- [Given request] Copy the listing below line for line, starting at its first line and ending with the line that has "COL = S.collection" in it. Add nothing.
Start of Collected data
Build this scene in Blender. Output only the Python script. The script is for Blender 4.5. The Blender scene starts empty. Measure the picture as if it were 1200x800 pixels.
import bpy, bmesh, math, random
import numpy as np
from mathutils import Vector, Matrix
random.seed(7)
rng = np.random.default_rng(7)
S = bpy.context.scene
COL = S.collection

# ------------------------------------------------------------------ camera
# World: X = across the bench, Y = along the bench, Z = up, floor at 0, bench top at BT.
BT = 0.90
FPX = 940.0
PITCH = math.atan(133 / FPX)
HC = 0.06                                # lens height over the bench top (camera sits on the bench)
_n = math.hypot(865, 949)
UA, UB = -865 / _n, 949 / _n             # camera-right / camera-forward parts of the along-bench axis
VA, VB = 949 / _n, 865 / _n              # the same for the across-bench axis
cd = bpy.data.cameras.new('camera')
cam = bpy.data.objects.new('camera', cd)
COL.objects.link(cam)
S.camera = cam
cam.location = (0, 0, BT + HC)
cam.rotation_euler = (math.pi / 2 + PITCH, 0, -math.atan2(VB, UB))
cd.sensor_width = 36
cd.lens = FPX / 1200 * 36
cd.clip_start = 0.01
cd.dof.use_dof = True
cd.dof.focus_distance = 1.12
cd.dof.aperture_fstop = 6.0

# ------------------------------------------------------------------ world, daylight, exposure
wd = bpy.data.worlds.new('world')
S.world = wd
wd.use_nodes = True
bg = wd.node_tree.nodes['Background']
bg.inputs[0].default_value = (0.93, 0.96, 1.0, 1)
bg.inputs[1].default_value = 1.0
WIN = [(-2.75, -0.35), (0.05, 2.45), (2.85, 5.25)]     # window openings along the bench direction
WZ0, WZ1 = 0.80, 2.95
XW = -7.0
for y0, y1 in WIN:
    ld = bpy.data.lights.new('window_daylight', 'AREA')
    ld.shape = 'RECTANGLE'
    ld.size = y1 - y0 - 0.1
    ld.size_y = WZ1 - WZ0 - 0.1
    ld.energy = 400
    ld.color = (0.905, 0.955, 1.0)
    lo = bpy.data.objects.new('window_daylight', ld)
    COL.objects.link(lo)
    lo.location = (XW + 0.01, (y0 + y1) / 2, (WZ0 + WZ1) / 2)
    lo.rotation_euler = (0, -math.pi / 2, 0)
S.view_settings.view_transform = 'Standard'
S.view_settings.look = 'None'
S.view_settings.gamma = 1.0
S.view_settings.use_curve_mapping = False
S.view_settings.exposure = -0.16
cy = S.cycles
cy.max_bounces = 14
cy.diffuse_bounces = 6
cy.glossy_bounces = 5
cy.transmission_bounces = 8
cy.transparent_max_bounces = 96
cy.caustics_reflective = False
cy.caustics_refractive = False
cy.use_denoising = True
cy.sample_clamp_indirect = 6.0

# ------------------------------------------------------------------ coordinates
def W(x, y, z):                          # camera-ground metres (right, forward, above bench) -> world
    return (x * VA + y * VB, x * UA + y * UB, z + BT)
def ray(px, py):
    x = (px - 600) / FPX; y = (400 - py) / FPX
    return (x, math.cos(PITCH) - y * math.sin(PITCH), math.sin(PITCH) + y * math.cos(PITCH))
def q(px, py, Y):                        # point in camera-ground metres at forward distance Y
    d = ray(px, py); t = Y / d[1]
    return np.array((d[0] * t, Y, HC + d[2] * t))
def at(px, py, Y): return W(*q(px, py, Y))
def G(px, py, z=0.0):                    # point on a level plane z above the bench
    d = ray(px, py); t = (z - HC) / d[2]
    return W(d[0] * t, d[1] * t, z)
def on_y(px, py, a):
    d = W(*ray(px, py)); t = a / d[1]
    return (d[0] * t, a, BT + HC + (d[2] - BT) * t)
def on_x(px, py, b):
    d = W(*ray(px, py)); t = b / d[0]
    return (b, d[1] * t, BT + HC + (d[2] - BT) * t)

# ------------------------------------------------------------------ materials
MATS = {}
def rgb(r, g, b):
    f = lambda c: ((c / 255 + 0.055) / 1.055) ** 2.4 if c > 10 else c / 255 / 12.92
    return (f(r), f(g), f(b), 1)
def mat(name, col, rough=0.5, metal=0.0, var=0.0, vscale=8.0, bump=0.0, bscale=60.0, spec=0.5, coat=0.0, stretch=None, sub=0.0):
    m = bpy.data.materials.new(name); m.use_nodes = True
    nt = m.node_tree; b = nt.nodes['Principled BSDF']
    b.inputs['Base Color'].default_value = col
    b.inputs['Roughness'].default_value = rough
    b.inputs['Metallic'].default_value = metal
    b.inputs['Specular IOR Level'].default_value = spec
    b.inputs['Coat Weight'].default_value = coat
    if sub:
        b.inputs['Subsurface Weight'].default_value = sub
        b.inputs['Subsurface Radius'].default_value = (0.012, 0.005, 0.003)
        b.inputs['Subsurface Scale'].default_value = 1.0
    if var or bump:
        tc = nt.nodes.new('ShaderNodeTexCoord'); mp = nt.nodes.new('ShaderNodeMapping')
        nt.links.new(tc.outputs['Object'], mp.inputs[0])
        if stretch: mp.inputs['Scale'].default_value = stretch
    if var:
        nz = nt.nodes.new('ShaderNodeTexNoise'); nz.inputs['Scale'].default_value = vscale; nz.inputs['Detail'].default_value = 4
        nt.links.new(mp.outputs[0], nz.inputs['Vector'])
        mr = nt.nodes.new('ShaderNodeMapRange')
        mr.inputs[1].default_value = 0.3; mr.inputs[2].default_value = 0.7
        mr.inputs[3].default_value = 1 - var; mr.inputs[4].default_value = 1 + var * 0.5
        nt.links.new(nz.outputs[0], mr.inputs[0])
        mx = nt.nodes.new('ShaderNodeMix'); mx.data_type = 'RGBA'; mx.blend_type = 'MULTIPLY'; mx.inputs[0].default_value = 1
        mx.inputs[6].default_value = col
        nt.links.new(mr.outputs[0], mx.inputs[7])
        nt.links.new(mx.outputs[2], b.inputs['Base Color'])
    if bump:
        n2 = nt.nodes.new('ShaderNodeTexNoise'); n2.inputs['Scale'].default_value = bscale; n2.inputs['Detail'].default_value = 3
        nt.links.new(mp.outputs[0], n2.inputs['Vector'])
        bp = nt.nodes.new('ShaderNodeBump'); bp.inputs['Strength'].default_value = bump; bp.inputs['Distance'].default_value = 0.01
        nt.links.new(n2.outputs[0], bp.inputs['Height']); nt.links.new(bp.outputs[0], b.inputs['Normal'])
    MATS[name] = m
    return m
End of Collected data
- [Answer to the task]
Build this scene in Blender. Output only the Python script. The script is for Blender 4.5. The Blender scene starts empty. Measure the picture as if it were 1200x800 pixels.
import bpy, bmesh, math, random
import numpy as np
from mathutils import Vector, Matrix
random.seed(7)
rng = np.random.default_rng(7)
S = bpy.context.scene
COL = S.collection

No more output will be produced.